I think I have amazingly awesome kids and really do adore them.
Tuesday, February 26, 2019
Monday, February 11, 2019
Passion and Drive
So as you can guess 6 years is a long minute and in that minute my beautiful little babies are now . . . well . . . beautiful big babies (since they will always be my babies no matter how old they are). Grace is 14 and stunning and Ben is 12 and handsome as ever. They bring amazing amounts of joy into my life every day in a million different ways. When they were little it was all about the cute things they said or did and now it is real life accomplishments and still some silliness along the way.
I have seen my son become a budding artist with a creative brain that astounds me with all that it can conjure and create. He plays the saxophone and is generally one of the most thoughtful people I know. On the other side of the coin, he is still Ben . . . always in motion, with an activity on his brain or in his hands.
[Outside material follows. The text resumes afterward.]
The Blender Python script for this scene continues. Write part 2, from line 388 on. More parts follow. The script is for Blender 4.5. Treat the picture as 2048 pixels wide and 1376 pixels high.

I have seen him turn a cardboard box into a desk, literally swing on his pull up bar into some type of flip, and complete a variety of "life hacks" in his room (can you say bread ties as cord keepers.) He has grown so much, but the crazy little boy that couldn't sit still for one television show still reigns supreme.
Grace has developed the most beautiful voice and has accomplished great feats in choir, from all region to just recently all state here in Georgia. She is dedicated to her music and has even started teaching herself piano. She loves school and her friends and strives for that A in every class (she is her mother's daughter.) She is a social butterfly and shows kindness to others that makes her friends and her family adore her. On the other side of the coin, my little princess still drinks chocolate milk, eats cheese, grapes, and chicken exclusively and still hates all sauces of any kind. She is studious and loves to read and when she is into something she is IN to it. When she was little it was the Disney Princesses, now, its Riverdale. Ask her anything and she can tell you. There isn't a video, interview or post she hasn't seen. She is the ultimate fan.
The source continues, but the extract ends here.